INSTRUCTION:
The listing below should be written out exactly; please include all of it.

SOURCE DATA:
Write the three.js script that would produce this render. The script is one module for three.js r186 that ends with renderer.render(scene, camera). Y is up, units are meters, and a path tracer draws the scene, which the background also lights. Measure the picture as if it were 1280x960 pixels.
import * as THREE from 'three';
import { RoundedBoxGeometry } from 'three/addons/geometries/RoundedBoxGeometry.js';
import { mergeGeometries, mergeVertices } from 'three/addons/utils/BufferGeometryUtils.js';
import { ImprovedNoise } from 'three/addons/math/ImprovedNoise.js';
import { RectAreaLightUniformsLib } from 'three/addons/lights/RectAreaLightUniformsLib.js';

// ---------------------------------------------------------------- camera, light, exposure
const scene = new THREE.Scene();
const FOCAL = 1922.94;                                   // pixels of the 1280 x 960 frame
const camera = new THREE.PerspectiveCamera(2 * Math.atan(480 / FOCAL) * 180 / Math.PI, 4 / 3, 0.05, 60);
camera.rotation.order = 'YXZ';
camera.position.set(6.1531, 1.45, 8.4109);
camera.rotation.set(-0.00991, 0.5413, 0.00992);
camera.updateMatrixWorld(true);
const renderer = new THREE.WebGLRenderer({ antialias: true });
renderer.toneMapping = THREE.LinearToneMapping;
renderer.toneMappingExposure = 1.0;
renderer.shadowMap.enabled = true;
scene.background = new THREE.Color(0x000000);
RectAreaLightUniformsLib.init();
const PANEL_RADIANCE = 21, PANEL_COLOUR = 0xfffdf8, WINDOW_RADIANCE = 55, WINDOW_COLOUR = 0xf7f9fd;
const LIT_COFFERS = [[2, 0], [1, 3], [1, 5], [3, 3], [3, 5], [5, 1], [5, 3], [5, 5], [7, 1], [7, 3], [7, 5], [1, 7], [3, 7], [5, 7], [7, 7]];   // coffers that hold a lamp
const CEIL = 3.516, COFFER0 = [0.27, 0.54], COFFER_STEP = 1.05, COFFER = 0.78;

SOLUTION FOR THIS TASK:
Write the three.js script that would produce this render. The script is one module for three.js r186 that ends with renderer.render(scene, camera). Y is up, units are meters, and a path tracer draws the scene, which the background also lights. Measure the picture as if it were 1280x960 pixels.
import * as THREE from 'three';
import { RoundedBoxGeometry } from 'three/addons/geometries/RoundedBoxGeometry.js';
import { mergeGeometries, mergeVertices } from 'three/addons/utils/BufferGeometryUtils.js';
import { ImprovedNoise } from 'three/addons/math/ImprovedNoise.js';
import { RectAreaLightUniformsLib } from 'three/addons/lights/RectAreaLightUniformsLib.js';

// ---------------------------------------------------------------- camera, light, exposure
const scene = new THREE.Scene();
const FOCAL = 1922.94;                                   // pixels of the 1280 x 960 frame
const camera = new THREE.PerspectiveCamera(2 * Math.atan(480 / FOCAL) * 180 / Math.PI, 4 / 3, 0.05, 60);
camera.rotation.order = 'YXZ';
camera.position.set(6.1531, 1.45, 8.4109);
camera.rotation.set(-0.00991, 0.5413, 0.00992);
camera.updateMatrixWorld(true);
const renderer = new THREE.WebGLRenderer({ antialias: true });
renderer.toneMapping = THREE.LinearToneMapping;
renderer.toneMappingExposure = 1.0;
renderer.shadowMap.enabled = true;
scene.background = new THREE.Color(0x000000);
RectAreaLightUniformsLib.init();
const PANEL_RADIANCE = 21, PANEL_COLOUR = 0xfffdf8, WINDOW_RADIANCE = 55, WINDOW_COLOUR = 0xf7f9fd;
const LIT_COFFERS = [[2, 0], [1, 3], [1, 5], [3, 3], [3, 5], [5, 1], [5, 3], [5, 5], [7, 1], [7, 3], [7, 5], [1, 7], [3, 7], [5, 7], [7, 7]];   // coffers that hold a lamp
const CEIL = 3.516, COFFER0 = [0.27, 0.54], COFFER_STEP = 1.05, COFFER = 0.78;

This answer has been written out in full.